8 Spruce Street, originally known as Beekman Tower

Gehry is known for his choice of unusual materials as well as his architectural philosophy. His selection of materials such as corrugated metal lends some of Gehry's designs an unfinished or even crude aesthetic. This consistent aesthetic has made Gehry one of the most distinctive and easily recognizable designers of the recent past. Critics of Gehry’s work have charged, however, that his designs are not thoughtful of contextual concerns and frequently do not make the best use of valuable urban space. 



Later Life and Awards

In recent years, Gehry has served as a professor of architecture at Columbia University, Yale and the University of Southern California. He has also served as a board member at USC's School of Architecture, his alma mater.

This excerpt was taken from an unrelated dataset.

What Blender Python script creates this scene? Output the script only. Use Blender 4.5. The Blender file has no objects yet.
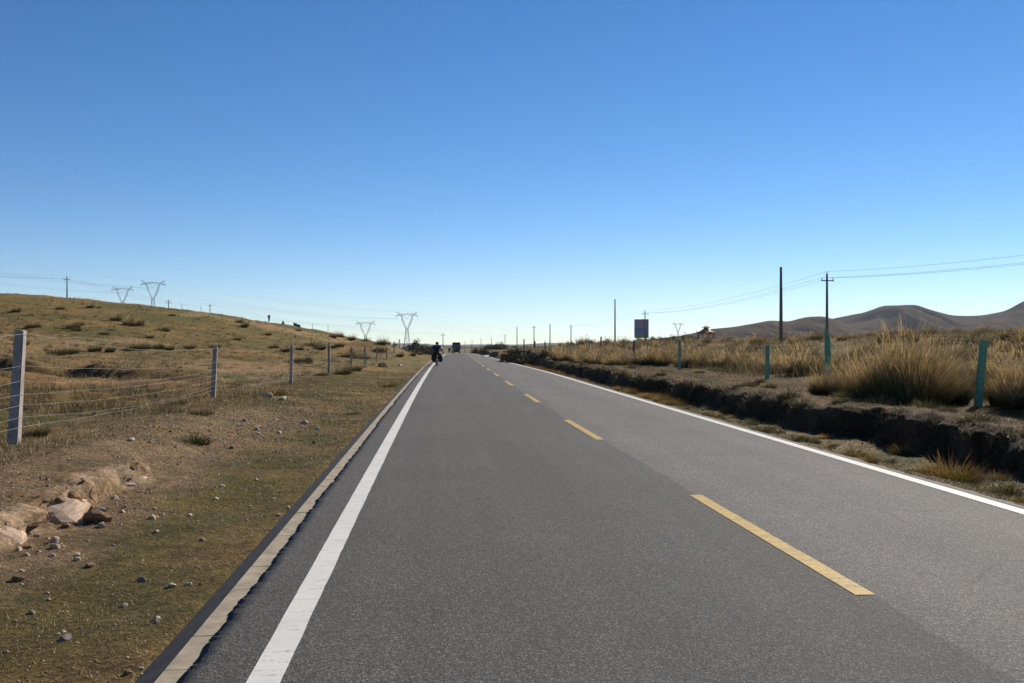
import bpy, bmesh, math, random
import numpy as np
from mathutils import Vector, Matrix, Quaternion

random.seed(4); rng = np.random.default_rng(11)
scene = bpy.context.scene
COL = scene.collection
R = math.radians
F = 941.0; CAMZ = 1.7; YAW = math.atan(74/941)
SUN_AZ, SUN_EL = R(42), R(31)

# ------------------------------------------------------------------ noise / terrain maths
_tab = rng.random((256, 256))
def vnoise(x, y):
    xi = np.floor(x).astype(int); yi = np.floor(y).astype(int)
    fx = x-xi; fy = y-yi
    fx = fx*fx*(3-2*fx); fy = fy*fy*(3-2*fy)
    a = _tab[xi % 256, yi % 256]; b = _tab[(xi+1) % 256, yi % 256]
    c = _tab[xi % 256, (yi+1) % 256]; d = _tab[(xi+1) % 256, (yi+1) % 256]
    return (a*(1-fx)+b*fx)*(1-fy)+(c*(1-fx)+d*fx)*fy - .5
def fbm(x, y, o=3):
    s = 0; a = 1.
    for i in range(o):
        s = s + a*vnoise(x*2**i+17.3*i, y*2**i+5.1*i); a *= .5
    return s
def sm(t):
    t = np.clip(t, 0, 1); return t*t*(3-2*t)
def table(pts, w):
    g = np.arange(-100, 3000, 1.0)
    v = np.interp(g, [p[0] for p in pts], [p[1] for p in pts])
    k = np.ones(w)/w
    vp = np.pad(v, w, mode='edge')
    v = np.convolve(vp, k, 'same')[w:-w]
    return lambda y: np.interp(y, g, v)
def cx(y):
    y = np.maximum(y, 0)
    return np.where(y < 85, 1.1e-4*y*y, 1.1e-4*85*85+.0187*(y-85))
_zr = table([(-100, 0), (50, 0), (62, -.03), (100, -.2), (142, -.45), (310, -2.2), (340, -2.6), (500, -6.5), (700, -9.5), (1200, -11), (3000, -14)], 15)
def zr(y):
    return np.where(y < 2500, _zr(np.minimum(y, 2999)), np.interp(y, [2500, 5000, 9000, 14000], [-13.17, -36, -52, -60]))
sup = table([(-100, 0), (50, 0), (95, .045), (170, .045), (260, 0), (3000, 0)], 15)
S_left = table([(-100, .05), (0, .05), (12, .05), (40, .24), (80, .46), (130, .76), (180, 1), (215, .97), (320, .6), (500, .25), (900, 0), (3000, 0)], 21)
T_right = table([(-100, .8), (0, .8), (60, .95), (100, 1.15), (200, 1.6), (310, 2.1), (430, .6), (800, 0), (3000, 0)], 21)
B_left = table([(-100, .46), (14, .44), (27, .22), (45, .15), (3000, .15)], 7)
B_right = table([(-100, .6), (14, .6), (30, .6), (44, .68), (60, .64), (70, .7), (84, 1.35), (106, 1.65), (138, 1.5), (147, .0), (205, 0), (214, 1.2), (240, 1.4), (330, .4), (600, 0), (3000, 0)], 5)
def udrift(y): return np.interp(y, [0, 5, 10, 20, 40, 60, 100], [.03, .03, 0, -.1, -.12, -.1, -.05])
def Hroad(u, y):
    return zr(y)-sup(y)*(np.clip(u, -1.6, 6.4)-2.5)
def f_left(y):
    return np.interp(y, [0, 8, 13, 30], [2.75, 2.72, 2.5, 2.1])+.42*fbm(y*.5, y*0+3, 4)
def f_right(y):
    return np.interp(y, [0, 13, 40, 90, 200], [2.45, 2.3, 1.15, 1.2, 1.4])+.5*fbm(y*.33, y*0+31, 6)
def step_y(x): return 38+2.6*fbm(x*.22, x*0, 4)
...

Gehry has played himself on television programs, including The Simpsons, and has appeared in advertisements for Apple. In 2005, director Sydney Pollack made a documentary film, Sketches of Frank Gehry, focusing on the architect's work and legacy.

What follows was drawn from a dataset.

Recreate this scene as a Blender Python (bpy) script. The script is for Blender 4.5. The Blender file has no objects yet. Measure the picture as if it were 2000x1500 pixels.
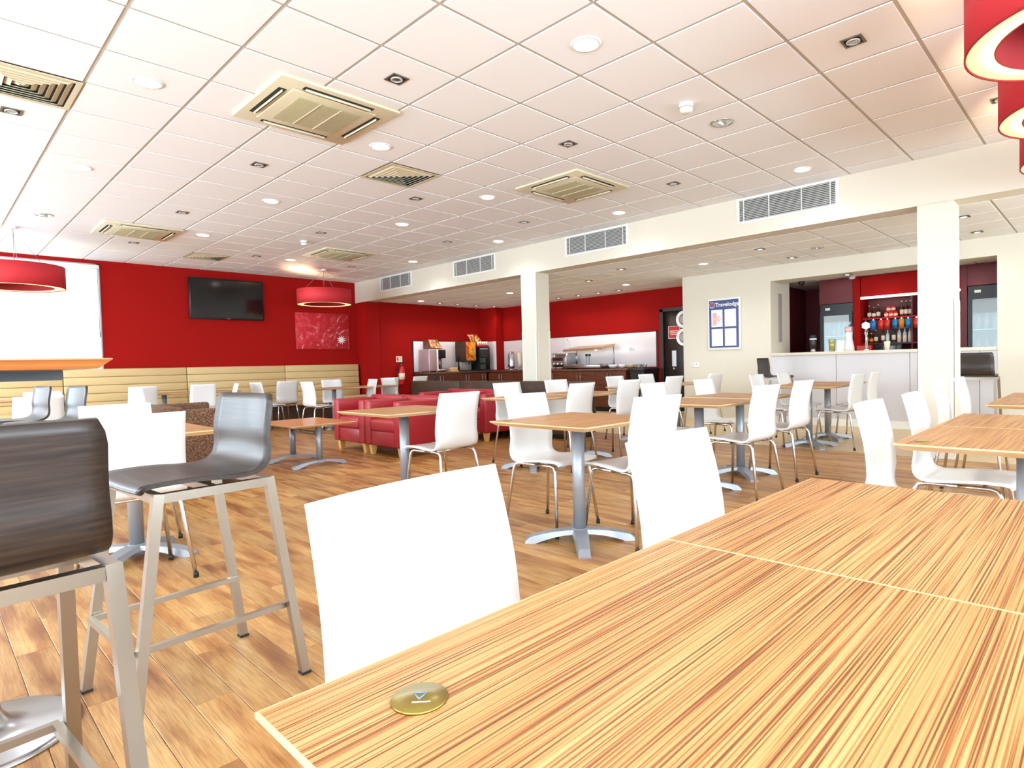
import bpy, bmesh, math, random
from mathutils import Vector, Matrix
random.seed(7)
PI = math.pi
scene = bpy.context.scene
COL = scene.collection

# ------------------------------------------------------------------ camera
CAM = (-0.8790, -3.9020, 1.0633)
cam_d = bpy.data.cameras.new('camera')
cam = bpy.data.objects.new('camera', cam_d); COL.objects.link(cam)
R = (Matrix.Rotation(-0.80987, 3, 'Z') @ Matrix.Rotation(1.54242, 3, 'X') @ Matrix.Rotation(-0.024515, 3, 'Z'))
cam.matrix_world = Matrix.Translation(CAM) @ R.to_4x4()
cam_d.sensor_width = 36.0
cam_d.lens = 1170.75 * 36.0 / 2000.0
cam_d.shift_x = (1000 - 1062.34) / 2000.0
cam_d.shift_y = (744.43 - 750) / 2000.0
cam_d.clip_start = 0.03
scene.camera = cam

# ------------------------------------------------------------------ world, daylight, exposure
W = bpy.data.worlds.new('world'); scene.world = W; W.use_nodes = True
W.node_tree.nodes['Background'].inputs[0].default_value = (0.93, 0.97, 1.0, 1)
W.node_tree.nodes['Background'].inputs[1].default_value = 4.5
def area(name, loc, rot, sx, sy, power, color=(1, 1, 1)):
    l = bpy.data.lights.new(name, 'AREA'); l.shape = 'RECTANGLE'; l.size = sx; l.size_y = sy
    l.energy = power; l.color = color
    o = bpy.data.objects.new(name, l); COL.objects.link(o); o.location = loc; o.rotation_euler = rot
    return o
ZC = 3.062      # main ceiling
ZL = 2.591      # lower ceiling
# daylight entering through the windows of the long window wall and of the wall behind the camera, plus added ceiling fill
for yc, k in ((-4.6, 1.0), (-0.6, .62), (3.4, .8), (7.0, 1.8)):
    area('window_skylight', (-3.62, yc, 1.75), (0, -PI/2, 0), 2.2, 2.9, 28*k, (0.74, 0.89, 1.0))
    area('ceiling_fill_light', (-3.64, yc, 1.6), (0, -PI/2 - math.radians(28), 0), 1.9, 2.9, 74*k, (0.54, 0.80, 1.0))   # added fill light, tilted up to brighten the ceiling
for xc, k in ((-1.6, 1.15), (2.2, 1.0), (6.0, .3)):
    area('window_skylight', (xc, -7.42, 1.75), (PI/2, 0, 0), 2.9, 2.2, 30*k, (0.74, 0.89, 1.0))
    area('ceiling_fill_light', (xc, -7.44, 1.6), (PI/2 + math.radians(28), 0, 0), 2.9, 1.9, 128*k, (0.54, 0.80, 1.0))  # second light is added fill, aimed up at the ceiling from the rear
vs = scene.view_settings
vs.view_transform = 'Standard'; vs.look = 'None'; vs.gamma = 1.0; vs.use_curve_mapping = False
vs.exposure = 0.45
scene.cycles.max_bounces = 5; scene.cycles.diffuse_bounces = 4; scene.cycles.glossy_bounces = 2; scene.cycles.transmission_bounces = 3; scene.cycles.transparent_max_bounces = 6
scene.cycles.caustics_reflective = False; scene.cycles.caustics_refractive = False; scene.cycles.adaptive_threshold = 0.08; scene.cycles.adaptive_min_samples = 16; scene.cycles.sample_clamp_indirect = 6.0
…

Gehry's recent and ongoing projects include a new Guggenheim facility in Abu Dhabi, the new Facebook headquarters in California and a memorial to Dwight D. Eisenhower in Washington, D.C., slated to be constructed at the foot of Capitol Hill.

Among his many official honors, Gehry was the 1989 recipient of the prestigious Pritzker Prize—an annual award honoring a living architect "whose built work demonstrates combination of those qualities of talent, vision and commitment, which has produced consistent and significant contributions to humanity and the built environment through the art of architecture."

Gehry continues to be one of the world's leading contemporary architects, and due to his celebrity status, he has been referred to as a "starchitect"—a label that Gehry rejects. In a 2009 interview with the British newspaper The Independent, he explained why he dislikes the term: "I am not a 'star-chitect', I am an ar-chitect," he said. "There are people who design buildings that are not technically and financially good, and there are those who do. Two categories, simple."

In 2016, Gehry was awarded the Presidential Medal of Freedom by Barack Obama.